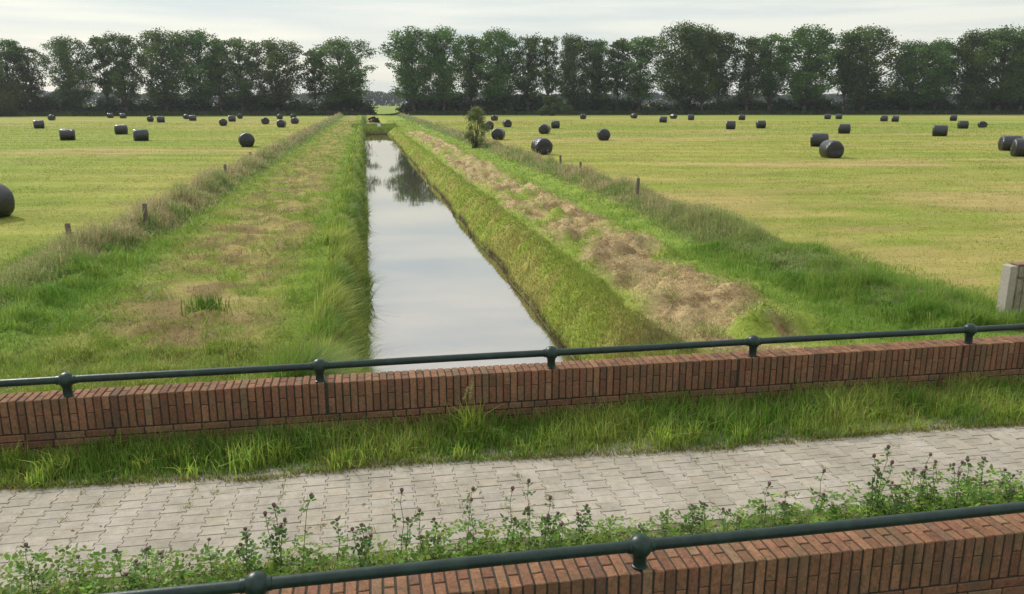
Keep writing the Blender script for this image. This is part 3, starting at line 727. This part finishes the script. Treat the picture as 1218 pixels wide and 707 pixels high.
# x, y, yaw of the axis seen (S: side on, E: end on, O: oblique), width factor, label
BALES = [
 (-12.1, 28.2, 'L', 1.0, 'closest black wrapped bale, cut off by the left edge of the photo'),
 (-46.1, 127.9, 'S', 1.0, 'leftmost small black bale of the left field, just below the olive bushes'),
 (-63.8, 184.3, 'O', 1.0, 'distant bale with a bright top above and right of the leftmost small bale'),
 (-29.0, 87.3, 'S', 1.0, 'broad side-on bale left of the pair of mid distance bales in the left field'),
 (-60.2, 211.8, 'S', 1.0, 'left one of two tiny bales close to the foot of the left tree row'),
 (-55.7, 205.7, 'S', 1.0, 'right one of two tiny bales close to the foot of the left tree row'),
 (-40.8, 168.8, 'E', 1.0, 'left and paler topped one of two neighbouring far bales above the mid distance pair'),
 (-37.2, 161.4, 'S', 1.0, 'right one of two neighbouring far bales above the mid distance pair'),
 (-28.1, 102.4, 'S', 1.0, 'smaller left bale of the mid distance pair in the left field'),
 (-21.6, 85.1, 'S', 1.0, 'larger right bale of the mid distance pair in the left field'),
 (-39.0, 192.8, 'E', .9, 'pale topped far bale half hidden behind its right neighbour under the big domed tree'),
 (-34.2, 175.0, 'S', 1.0, 'dark side-on bale in front of the half hidden pale one under the big domed tree'),
 (-22.1, 136.4, 'O', 1.0, 'squarish bale left of the tiny white topped bale in the left field'),
 (-25.2, 166.0, 'S', 1.0, 'far low bale between the squarish bale and the tiny white topped one'),
 (-27.9, 195.6, 'E', .8, 'tiny bale shining almost white at the far edge of the left field'),
 (-16.7, 145.7, 'E', 1.0, 'round end-on bale, leftmost of the cluster above the lone round bale'),
 (-12.1, 125.7, 'E', 1.0, 'nearest of the cluster above the lone round bale, with a bright cap'),
 (-11.9, 147.6, 'E', 1.0, 'rightmost bale of the left field, beside the fence line weeds'),
 (-18.5, 189.1, 'E', .8, 'tiny dark bale right behind the bright capped one of the cluster'),
 (-15.5, 188.6, 'E', .9, 'tiny pale bale directly behind the rightmost bale of the left field'),
 (-9.9, 72.0, 'E', 1.0, 'lone round end-on bale beside the left fence line'),
 (26.1, 164.1, 'E', 1.0, 'farthest small bale just right of the shrub top'),
 (17.1, 112.7, 'E', 1.0, 'bale partly hidden by the twigs of the roadside shrub'),
 (21.3, 121.8, 'E', 1.0, 'small round bale, upper right of the three beside the shrub'),
 (13.2, 80.6, 'E', 1.0, 'large round bale immediately right of the shrub'),
 (21.1, 94.8, 'E', 1.05, 'front bale of the touching pair above the biggest end-on bale'),
 (27.1, 114.6, 'S', .9, 'rear bale of the touching pair above the biggest end-on bale'),
 (12.6, 57.5, 'O', 1.0, 'biggest end-on bale with a shiny left shoulder, nearest the right fence line'),
 (23.3, 77.8, 'E', 1.05, 'single rounded bale with a bright left side in the middle of the photo'),
 (48.2, 177.0, 'E', 1.0, 'tiny bale right of the round dark bush at the tree foot'),
 (62.5, 184.3, 'O', 1.0, 'tiny bright topped bale standing alone at the far edge right of the round bush'),
 (54.8, 144.7, 'S', 1.0, 'darker front bale of the far trio above the middle of the right field'),
 (69.8, 177.9, 'O', 1.0, 'bright topped middle bale of the far trio in the right field'),
 (68.5, 164.5, 'S', .95, 'right bale of the far trio in the right field'),
 (50.3, 106.6, 'S', .95, 'left one of two equal side-on bales at mid field'),
 (79.1, 162.5, 'S', 1.0, 'distant bale above and between the two equal side-on bales'),
 (56.2, 109.3, 'S', .95, 'right one of two equal side-on bales at mid field'),
 (101.9, 167.3, 'S', .95, 'left one of a tiny dark pair at the tree foot above the shiny bale'),
 (38.0, 63.3, 'S', 1.05, 'dark bale partly hidden behind the shiny bale'),
 (31.2, 50.4, 'Q', 1.1, 'large bale with a glaring sunlit left shoulder in the right field'),
 (57.0, 89.7, 'S', 1.0, 'side-on bale just above and right of the shiny bale'),
 (104.4, 166.9, 'S', .95, 'right one of a tiny dark pair at the tree foot above the shiny bale'),
 (101.6, 146.6, 'S', .95, 'left bale of a small far pair midway between the shiny bale and the right edge'),
 (101.5, 143.0, 'S', .95, 'right bale of a small far pair midway between the shiny bale and the right edge'),
 (117.8, 147.5, 'S', .95, 'tiny bale behind the squarish bale near the right edge'),
 (63.2, 81.0, 'S', 1.1, 'broad dark bale below and left of the squarish bale near the right edge'),
 (83.5, 102.5, 'S', .95, 'squarish bale in the upper right of the right field'),
 (90.5, 107.1, 'E', .95, 'squat slumped bale right of the squarish one'),
 (49.3, 55.1, 'T', 1.1, 'rear bale of the large pair at the right edge of the photo'),
 (44.9, 48.9, 'T', 1.1, 'front bale of the large pair cut off by the right edge of the photo'),
]
for i, (x, y, o_, k, lab) in enumerate(BALES):
    view = math.atan2(x, y)                # bearing from the road
    yaw = {'S': -view + random.uniform(-.25, .25), 'E': -view + PI / 2 + random.uniform(-.3, .3), 'O': PI / 2 + .12 + random.uniform(-.1, .1), 'L': -view + .75, 'Q': PI / 2 - .12, 'T': -view + .35}[o_]
    b = link('bale', BM[i % 4], None, None, (x, y, float(zt(np.array([x]), np.array([y]))[0]) - .03)); b.rotation_euler = (0, 0, yaw)
    b.scale = (k, random.uniform(.97, 1.03), random.uniform(.97, 1.04) * (.86 if 'squat' in lab else 1) * (1.06 if k > 1.06 else 1))
    tag(b, lab, 'bale', 'black wrapped bales on the ' + ('left' if x < 0 else 'right') + ' field')

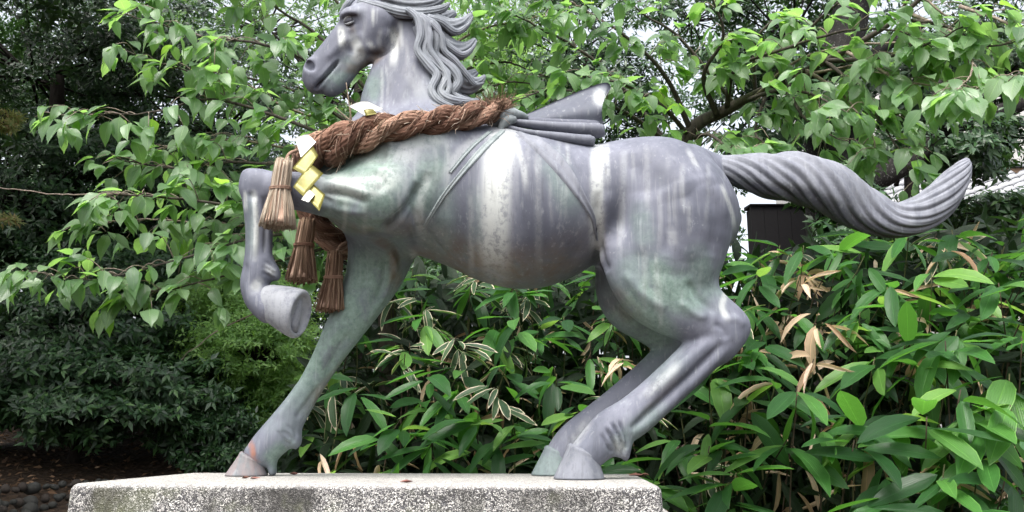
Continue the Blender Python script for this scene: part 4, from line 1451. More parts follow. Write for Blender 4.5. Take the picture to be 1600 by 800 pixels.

> Exercise description: Quote every record above exactly, leaving out any pictures.

> Answer to the exercise:
Keep writing the Blender script for this image. This is part 3, starting at line 727. This part finishes the script. Treat the picture as 1218 pixels wide and 707 pixels high.
# x, y, yaw of the axis seen (S: side on, E: end on, O: oblique), width factor, label
BALES = [
 (-12.1, 28.2, 'L', 1.0, 'closest black wrapped bale, cut off by the left edge of the photo'),
 (-46.1, 127.9, 'S', 1.0, 'leftmost small black bale of the left field, just below the olive bushes'),
 (-63.8, 184.3, 'O', 1.0, 'distant bale with a bright top above and right of the leftmost small bale'),
 (-29.0, 87.3, 'S', 1.0, 'broad side-on bale left of the pair of mid distance bales in the left field'),
 (-60.2, 211.8, 'S', 1.0, 'left one of two tiny bales close to the foot of the left tree row'),
 (-55.7, 205.7, 'S', 1.0, 'right one of two tiny bales close to the foot of the left tree row'),
 (-40.8, 168.8, 'E', 1.0, 'left and paler topped one of two neighbouring far bales above the mid distance pair'),
 (-37.2, 161.4, 'S', 1.0, 'right one of two neighbouring far bales above the mid distance pair'),
 (-28.1, 102.4, 'S', 1.0, 'smaller left bale of the mid distance pair in the left field'),
 (-21.6, 85.1, 'S', 1.0, 'larger right bale of the mid distance pair in the left field'),
 (-39.0, 192.8, 'E', .9, 'pale topped far bale half hidden behind its right neighbour under the big domed tree'),
 (-34.2, 175.0, 'S', 1.0, 'dark side-on bale in front of the half hidden pale one under the big domed tree'),
 (-22.1, 136.4, 'O', 1.0, 'squarish bale left of the tiny white topped bale in the left field'),
 (-25.2, 166.0, 'S', 1.0, 'far low bale between the squarish bale and the tiny white topped one'),
 (-27.9, 195.6, 'E', .8, 'tiny bale shining almost white at the far edge of the left field'),
 (-16.7, 145.7, 'E', 1.0, 'round end-on bale, leftmost of the cluster above the lone round bale'),
 (-12.1, 125.7, 'E', 1.0, 'nearest of the cluster above the lone round bale, with a bright cap'),
 (-11.9, 147.6, 'E', 1.0, 'rightmost bale of the left field, beside the fence line weeds'),
 (-18.5, 189.1, 'E', .8, 'tiny dark bale right behind the bright capped one of the cluster'),
 (-15.5, 188.6, 'E', .9, 'tiny pale bale directly behind the rightmost bale of the left field'),
 (-9.9, 72.0, 'E', 1.0, 'lone round end-on bale beside the left fence line'),
 (26.1, 164.1, 'E', 1.0, 'farthest small bale just right of the shrub top'),
 (17.1, 112.7, 'E', 1.0, 'bale partly hidden by the twigs of the roadside shrub'),
 (21.3, 121.8, 'E', 1.0, 'small round bale, upper right of the three beside the shrub'),
 (13.2, 80.6, 'E', 1.0, 'large round bale immediately right of the shrub'),
 (21.1, 94.8, 'E', 1.05, 'front bale of the touching pair above the biggest end-on bale'),
 (27.1, 114.6, 'S', .9, 'rear bale of the touching pair above the biggest end-on bale'),
 (12.6, 57.5, 'O', 1.0, 'biggest end-on bale with a shiny left shoulder, nearest the right fence line'),
 (23.3, 77.8, 'E', 1.05, 'single rounded bale with a bright left side in the middle of the photo'),
 (48.2, 177.0, 'E', 1.0, 'tiny bale right of the round dark bush at the tree foot'),
 (62.5, 184.3, 'O', 1.0, 'tiny bright topped bale standing alone at the far edge right of the round bush'),
 (54.8, 144.7, 'S', 1.0, 'darker front bale of the far trio above the middle of the right field'),
 (69.8, 177.9, 'O', 1.0, 'bright topped middle bale of the far trio in the right field'),
 (68.5, 164.5, 'S', .95, 'right bale of the far trio in the right field'),
 (50.3, 106.6, 'S', .95, 'left one of two equal side-on bales at mid field'),
 (79.1, 162.5, 'S', 1.0, 'distant bale above and between the two equal side-on bales'),
 (56.2, 109.3, 'S', .95, 'right one of two equal side-on bales at mid field'),
 (101.9, 167.3, 'S', .95, 'left one of a tiny dark pair at the tree foot above the shiny bale'),
 (38.0, 63.3, 'S', 1.05, 'dark bale partly hidden behind the shiny bale'),
 (31.2, 50.4, 'Q', 1.1, 'large bale with a glaring sunlit left shoulder in the right field'),
 (57.0, 89.7, 'S', 1.0, 'side-on bale just above and right of the shiny bale'),
 (104.4, 166.9, 'S', .95, 'right one of a tiny dark pair at the tree foot above the shiny bale'),
 (101.6, 146.6, 'S', .95, 'left bale of a small far pair midway between the shiny bale and the right edge'),
 (101.5, 143.0, 'S', .95, 'right bale of a small far pair midway between the shiny bale and the right edge'),
 (117.8, 147.5, 'S', .95, 'tiny bale behind the squarish bale near the right edge'),
 (63.2, 81.0, 'S', 1.1, 'broad dark bale below and left of the squarish bale near the right edge'),
 (83.5, 102.5, 'S', .95, 'squarish bale in the upper right of the right field'),
 (90.5, 107.1, 'E', .95, 'squat slumped bale right of the squarish one'),
 (49.3, 55.1, 'T', 1.1, 'rear bale of the large pair at the right edge of the photo'),
 (44.9, 48.9, 'T', 1.1, 'front bale of the large pair cut off by the right edge of the photo'),
]
for i, (x, y, o_, k, lab) in enumerate(BALES):
    view = math.atan2(x, y)                # bearing from the road
    yaw = {'S': -view + random.uniform(-.25, .25), 'E': -view + PI / 2 + random.uniform(-.3, .3), 'O': PI / 2 + .12 + random.uniform(-.1, .1), 'L': -view + .75, 'Q': PI / 2 - .12, 'T': -view + .35}[o_]
    b = link('bale', BM[i % 4], None, None, (x, y, float(zt(np.array([x]), np.array([y]))[0]) - .03)); b.rotation_euler = (0, 0, yaw)
    b.scale = (k, random.uniform(.97, 1.03), random.uniform(.97, 1.04) * (.86 if 'squat' in lab else 1) * (1.06 if k > 1.06 else 1))
    tag(b, lab, 'bale', 'black wrapped bales on the ' + ('left' if x < 0 else 'right') + ' field')

Continue the Blender Python script for this scene: part 4, from line 1451. More parts follow. Write for Blender 4.5. Take the picture to be 1600 by 800 pixels.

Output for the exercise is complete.